It is the creative marriage from which dreams – or more probably nightmares – are made. One of the most celebrated but macabre of modern novelists has fleshed out the story of Scotland’s most terrifying cannibal, Sawney Bean.
Louise Welsh, the author of such dark tales as The Cutting Room and The Bullet Trick, has researched and scripted a new radio documentary about Sawney, the brutal man-eating thug who is said to have terrorised a swathe of South-east Ayrshire for more than 20 years in the late 16th century.
Presenter and subject seem brilliantly matched. Sawney is one of the most enduring myths, partly because people are fascinated by stories of cannibalism, said Welsh. And she should know. The author recently wrote an essay about Sweeney Todd, the demon barber of Fleet Street, and is fast becoming an expert in the field of human-on-human dining.
According to legend, Alexander (‘Sawney’) Bean and his wife lived in Bennane Cave, on the cliffs south of Girvan. From this dark and terrible place, the couple and their children terrorised the local countryside, laying ambushes for travellers whom they robbed and murdered, removing the corpses to their cave where they were dismembered and eaten.
It is said that Sawney was hunted down and brought to trial on the orders of James VI but “there is no paper trail” said Welsh and these supposedly real events are all part of the Sawney legend.
“Like all myths there might a germ of fact in there, but the Sawney Bean story that we know now is a construct. Whatever inspired it has been lost, but the reason it survives is that it speaks to quite elemental things within us, taboos, fears, fascinations with things which might go wrong – and we know that cannibalism from time to time might happen,” she said.
The legend was vivid enough for English cartoonists who used images of Sawney to characterise the Scots, particularly during the 1745 rebellion. However, Welsh believes that the myth had existed in Scotland long before their neighbours latched onto it and said it was more significant that the English had cannibal legends of their own.
“There was a cannibal, like Sawney, who was said to live in Cornwall. The story of Cinderella had an element of cannibalism before the Victorian cleaned it up. It’s fascinating that these myths persist,” said Welsh.
“Part of this is about breaking taboos, because these sorts of stories are ways of exploring things that we are frightened of. But they also appeal to something quite base in us as well. There is a kind of thrill – I don’t mean that people are sexually excited by cannibalism, but I think there is a thrill from facing our fear.”
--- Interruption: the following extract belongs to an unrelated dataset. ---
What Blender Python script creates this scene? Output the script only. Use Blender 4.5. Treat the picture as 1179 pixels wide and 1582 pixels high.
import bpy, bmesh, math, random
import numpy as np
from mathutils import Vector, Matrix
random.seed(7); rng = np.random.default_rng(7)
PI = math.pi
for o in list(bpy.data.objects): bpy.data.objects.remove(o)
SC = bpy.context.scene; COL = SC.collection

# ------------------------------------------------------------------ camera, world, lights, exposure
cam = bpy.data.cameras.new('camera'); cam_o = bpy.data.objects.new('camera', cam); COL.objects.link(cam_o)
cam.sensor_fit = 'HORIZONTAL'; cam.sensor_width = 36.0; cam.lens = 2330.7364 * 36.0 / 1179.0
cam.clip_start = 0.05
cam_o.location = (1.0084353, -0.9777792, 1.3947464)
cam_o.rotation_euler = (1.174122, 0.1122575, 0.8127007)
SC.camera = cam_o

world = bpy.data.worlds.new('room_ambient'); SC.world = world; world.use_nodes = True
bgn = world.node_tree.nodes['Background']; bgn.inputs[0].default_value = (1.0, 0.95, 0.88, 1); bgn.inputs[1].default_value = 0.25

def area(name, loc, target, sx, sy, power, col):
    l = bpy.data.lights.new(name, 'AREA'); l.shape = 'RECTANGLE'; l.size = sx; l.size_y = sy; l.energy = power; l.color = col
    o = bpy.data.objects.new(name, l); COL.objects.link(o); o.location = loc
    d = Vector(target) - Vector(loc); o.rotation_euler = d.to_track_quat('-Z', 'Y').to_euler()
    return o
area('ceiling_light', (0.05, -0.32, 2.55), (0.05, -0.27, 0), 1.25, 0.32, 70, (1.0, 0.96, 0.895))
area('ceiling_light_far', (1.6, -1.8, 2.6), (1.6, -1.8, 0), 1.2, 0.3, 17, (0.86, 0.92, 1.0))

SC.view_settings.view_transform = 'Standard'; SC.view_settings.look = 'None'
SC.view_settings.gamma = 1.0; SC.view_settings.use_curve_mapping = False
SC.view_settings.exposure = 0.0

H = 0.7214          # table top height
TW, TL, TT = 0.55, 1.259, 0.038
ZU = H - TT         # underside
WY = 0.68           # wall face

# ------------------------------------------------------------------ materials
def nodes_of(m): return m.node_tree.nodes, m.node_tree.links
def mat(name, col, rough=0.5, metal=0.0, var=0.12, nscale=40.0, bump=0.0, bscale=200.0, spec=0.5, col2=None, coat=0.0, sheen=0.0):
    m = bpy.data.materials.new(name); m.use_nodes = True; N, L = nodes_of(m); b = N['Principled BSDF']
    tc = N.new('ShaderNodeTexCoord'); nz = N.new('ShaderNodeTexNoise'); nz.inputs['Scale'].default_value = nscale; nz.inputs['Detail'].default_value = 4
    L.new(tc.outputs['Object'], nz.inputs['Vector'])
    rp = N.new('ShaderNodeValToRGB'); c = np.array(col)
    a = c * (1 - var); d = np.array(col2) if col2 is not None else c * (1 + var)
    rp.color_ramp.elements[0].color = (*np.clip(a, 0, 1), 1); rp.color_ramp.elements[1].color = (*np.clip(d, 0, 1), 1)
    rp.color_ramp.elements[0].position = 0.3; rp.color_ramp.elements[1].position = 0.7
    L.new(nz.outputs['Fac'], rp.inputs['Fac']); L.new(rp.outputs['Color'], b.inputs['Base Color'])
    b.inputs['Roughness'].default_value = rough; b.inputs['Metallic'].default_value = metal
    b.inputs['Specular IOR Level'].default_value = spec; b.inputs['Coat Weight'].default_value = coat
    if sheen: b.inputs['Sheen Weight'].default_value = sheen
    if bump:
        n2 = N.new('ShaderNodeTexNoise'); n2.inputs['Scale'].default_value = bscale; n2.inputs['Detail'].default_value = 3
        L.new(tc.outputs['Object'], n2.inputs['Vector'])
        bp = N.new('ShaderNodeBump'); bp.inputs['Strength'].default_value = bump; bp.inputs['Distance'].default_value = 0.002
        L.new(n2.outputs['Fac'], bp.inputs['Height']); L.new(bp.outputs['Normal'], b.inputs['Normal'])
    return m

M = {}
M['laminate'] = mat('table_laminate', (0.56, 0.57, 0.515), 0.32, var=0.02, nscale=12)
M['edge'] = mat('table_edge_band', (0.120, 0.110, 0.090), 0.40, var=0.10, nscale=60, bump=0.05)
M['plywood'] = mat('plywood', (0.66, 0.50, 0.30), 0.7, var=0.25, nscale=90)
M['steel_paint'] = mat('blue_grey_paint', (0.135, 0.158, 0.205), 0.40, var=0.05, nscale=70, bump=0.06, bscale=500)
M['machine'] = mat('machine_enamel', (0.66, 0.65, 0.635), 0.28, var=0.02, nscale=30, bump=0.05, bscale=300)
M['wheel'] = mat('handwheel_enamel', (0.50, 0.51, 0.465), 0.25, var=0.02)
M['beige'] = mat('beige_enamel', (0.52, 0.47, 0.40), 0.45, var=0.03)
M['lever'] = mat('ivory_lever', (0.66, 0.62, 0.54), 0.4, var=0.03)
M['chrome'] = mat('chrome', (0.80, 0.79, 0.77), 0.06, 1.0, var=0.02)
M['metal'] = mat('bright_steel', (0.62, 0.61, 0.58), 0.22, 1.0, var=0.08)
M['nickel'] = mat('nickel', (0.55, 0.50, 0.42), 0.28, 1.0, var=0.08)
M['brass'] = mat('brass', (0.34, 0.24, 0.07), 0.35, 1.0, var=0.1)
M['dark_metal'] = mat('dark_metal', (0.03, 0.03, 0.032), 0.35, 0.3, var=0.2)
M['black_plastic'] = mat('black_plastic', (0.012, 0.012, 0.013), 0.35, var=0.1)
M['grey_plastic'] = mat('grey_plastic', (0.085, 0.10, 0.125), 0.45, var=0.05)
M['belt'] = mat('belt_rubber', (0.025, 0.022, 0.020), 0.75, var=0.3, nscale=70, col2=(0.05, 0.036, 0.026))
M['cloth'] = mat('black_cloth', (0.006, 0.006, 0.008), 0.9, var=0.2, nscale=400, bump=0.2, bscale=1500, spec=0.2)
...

Readers and viewers find something cathartic and even pleasurable in stories about cannibalism, she added, which in turn fuels sales of true-life crime stories and builds audiences for films such as Alive – centred on acts of cannibalism among the survivors on an air crash in the Andes in 1972. There was nothing morbid about an interest in these stories, said Welsh.
“I don’t subscribe to the theory that if you watch lots of horror movies then you will go out and commit some kind of outrage. When you get frightened in those kind of ways, endorphins are released – it can be a pleasurable kind of experience. That’s why horror movies are popular – you get frightened in a kind of pleasant way, and there’s a kind of excitement.”
We should be thankful that Sawney did not exist, but not feel too guilty even if we found ourselves laughing at his supposed exploits, said Welsh.
“Sweeney Todd is macabre, but quite funny as well. He puts people into pies, not any old pies, but the most popular pies in London. People enjoy them – they really taste good. There is maybe another fear, that if we tasted it, perhaps we’d like it. When you’re teasing children you say: ‘And the ones that tasted the best were the children’.”
Cannibalism jokes had even found there way into Billy Connolly routine, she noted. “Sawney is Scotland’s version of Robin Hood. He steals from the rich. And then eats them.”
* Case Reopened, BBC Radio Scotland, 1130am, February 4.